Retracing Our Steps: ‘In a Whisper’ (2026) by Leyla Bouzid

FRAMELINE50: A young sapphic Tunisian woman living in Paris returns home for her uncle's funeral, both entangling and disentangling the complexities of a familial diorama when she learns her uncle, too, was queer.

Shot in her grandmother’s home, the third feature of filmmaker Leyla Bouzid, In a Whisper (2026, À voix basse) had been out in Tunisian cinemas for over five weeks at the time of the film’s Brussels preview. This is something that the Tunis-born, Paris-educated writer-director said with the tiniest hint of pride—given that homosexuality is criminalised in the country under Article 230, which In a Whisper also discusses in detail. The film premiered in the Berlinale’s main competition and most recently played at the 50th edition of Frameline: The San Francisco International LGBTQ+ Film Festival.

Bouzid assembles an impressive cast, supporting the intricate thematic base of her film with an ensemble that reflects the intersectionality innate to telling this specific story. As her protagonist is breakout French actress Eya Bouteraa, in her first leading role after a supporting part in Lotfi Achour’s Red Path. Accompanying Bouteraa is the great Palestinian-French multihyphenate Hiam Abbass and Salma Baccar, known as the first Tunisian woman to make a feature film, with her work largely featuring feminist themes.

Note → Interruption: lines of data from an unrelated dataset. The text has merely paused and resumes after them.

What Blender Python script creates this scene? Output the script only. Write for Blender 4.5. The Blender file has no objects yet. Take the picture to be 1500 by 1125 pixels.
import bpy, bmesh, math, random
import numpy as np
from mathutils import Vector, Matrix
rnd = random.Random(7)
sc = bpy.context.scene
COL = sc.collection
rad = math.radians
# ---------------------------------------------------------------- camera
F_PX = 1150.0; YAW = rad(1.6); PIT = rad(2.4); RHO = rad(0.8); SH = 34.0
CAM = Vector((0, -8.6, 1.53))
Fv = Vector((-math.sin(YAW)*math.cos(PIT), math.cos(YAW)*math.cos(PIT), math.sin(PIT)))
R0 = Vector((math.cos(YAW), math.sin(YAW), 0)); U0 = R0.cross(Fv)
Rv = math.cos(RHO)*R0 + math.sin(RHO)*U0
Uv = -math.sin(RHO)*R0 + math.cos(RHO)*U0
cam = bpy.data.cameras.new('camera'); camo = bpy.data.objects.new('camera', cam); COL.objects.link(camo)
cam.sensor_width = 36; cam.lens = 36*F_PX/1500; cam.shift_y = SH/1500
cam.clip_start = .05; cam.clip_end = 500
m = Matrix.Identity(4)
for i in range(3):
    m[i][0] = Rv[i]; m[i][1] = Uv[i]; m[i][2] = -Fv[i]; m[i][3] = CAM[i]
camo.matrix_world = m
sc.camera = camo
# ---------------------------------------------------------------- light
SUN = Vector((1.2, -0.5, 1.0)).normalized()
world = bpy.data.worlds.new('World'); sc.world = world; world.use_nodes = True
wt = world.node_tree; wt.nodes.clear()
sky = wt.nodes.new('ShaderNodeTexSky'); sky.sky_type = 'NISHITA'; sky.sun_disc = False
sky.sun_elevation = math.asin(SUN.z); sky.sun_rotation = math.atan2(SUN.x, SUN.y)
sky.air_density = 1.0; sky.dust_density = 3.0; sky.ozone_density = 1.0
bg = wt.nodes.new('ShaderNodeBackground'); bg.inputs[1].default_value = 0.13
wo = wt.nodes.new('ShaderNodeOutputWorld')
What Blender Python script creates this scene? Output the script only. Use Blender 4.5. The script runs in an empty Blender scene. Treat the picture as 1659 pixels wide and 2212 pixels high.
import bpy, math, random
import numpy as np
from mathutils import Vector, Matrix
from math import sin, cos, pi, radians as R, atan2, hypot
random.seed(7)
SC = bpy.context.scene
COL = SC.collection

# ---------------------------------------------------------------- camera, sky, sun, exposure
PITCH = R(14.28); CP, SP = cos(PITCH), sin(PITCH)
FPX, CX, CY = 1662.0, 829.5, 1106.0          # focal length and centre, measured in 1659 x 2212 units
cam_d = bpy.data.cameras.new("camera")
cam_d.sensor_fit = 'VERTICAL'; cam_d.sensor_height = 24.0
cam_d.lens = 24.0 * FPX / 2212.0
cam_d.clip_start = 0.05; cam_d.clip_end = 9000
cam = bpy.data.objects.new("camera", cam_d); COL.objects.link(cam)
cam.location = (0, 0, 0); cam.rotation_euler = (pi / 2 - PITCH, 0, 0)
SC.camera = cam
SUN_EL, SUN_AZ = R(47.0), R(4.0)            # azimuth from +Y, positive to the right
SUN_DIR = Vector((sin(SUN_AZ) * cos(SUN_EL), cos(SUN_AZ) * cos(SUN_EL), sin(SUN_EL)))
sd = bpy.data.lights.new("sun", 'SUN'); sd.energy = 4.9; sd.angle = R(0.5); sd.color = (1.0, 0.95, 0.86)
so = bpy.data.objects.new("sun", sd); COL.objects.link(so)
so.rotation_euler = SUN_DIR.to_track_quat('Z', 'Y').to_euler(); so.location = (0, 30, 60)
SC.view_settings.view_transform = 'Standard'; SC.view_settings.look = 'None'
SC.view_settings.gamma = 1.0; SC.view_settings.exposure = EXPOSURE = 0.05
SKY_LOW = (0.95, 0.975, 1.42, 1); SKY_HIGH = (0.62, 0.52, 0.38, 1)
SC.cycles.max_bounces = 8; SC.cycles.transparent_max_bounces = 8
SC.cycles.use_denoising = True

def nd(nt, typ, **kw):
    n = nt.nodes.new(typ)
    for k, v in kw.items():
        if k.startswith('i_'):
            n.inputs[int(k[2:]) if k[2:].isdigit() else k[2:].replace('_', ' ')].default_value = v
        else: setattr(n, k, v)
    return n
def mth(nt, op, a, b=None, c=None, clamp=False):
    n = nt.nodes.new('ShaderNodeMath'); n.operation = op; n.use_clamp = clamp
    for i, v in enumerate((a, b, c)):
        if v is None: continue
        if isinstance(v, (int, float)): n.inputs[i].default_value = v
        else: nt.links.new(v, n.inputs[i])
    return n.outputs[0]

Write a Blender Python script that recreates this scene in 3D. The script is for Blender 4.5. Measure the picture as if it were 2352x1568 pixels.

In a Whisper begins with Paris-based Lilia (Bouteraa) returning home to Tunisia for the funeral of her uncle, Daly (Karim Remadi), bringing her French partner Alice (ballet dancer turned actress Marion Barbeau) to stay at a hotel nearby. In Sousse—south of the country’s capital of Tunis—Lilia is reunited with her mother Wahida (Abbass), her conservative elderly grandmother Néfissa (Baccar), and other members of the family. However, before we discover the circumstances of Lilia’s dilemma, we are confronted by and plunged headfirst into a long sequence of Daly’s traditional Tunisian funeral. DoP Sébastien Goepfert’s camera is always gracefully in motion—first in Lilia’s car, then around the house—as if Lilia is trodding, quite literally, in the footsteps of those who have lived her reality before.

Still from 'In a Whisper'

Just as she hesitates in telling her mother about having a girlfriend, she learns that Daly himself was gay—“in this country, it’s a curse,” says Wahida, as the late man’s sister. However, while Lilia is torn in multiple directions, Bouzid makes clear that it was never really a battle exclusively concerning social values around queerness—nor is it a poisoning of traditional cultural systems. We begin to observe how many of both mother’s and daughter’s choices are driven by fear, inside a generationally enforced panopticon, as the film weaves between the younger woman’s personal conflict and her search for the truth around Daly’s life as a gay man in Tunisia.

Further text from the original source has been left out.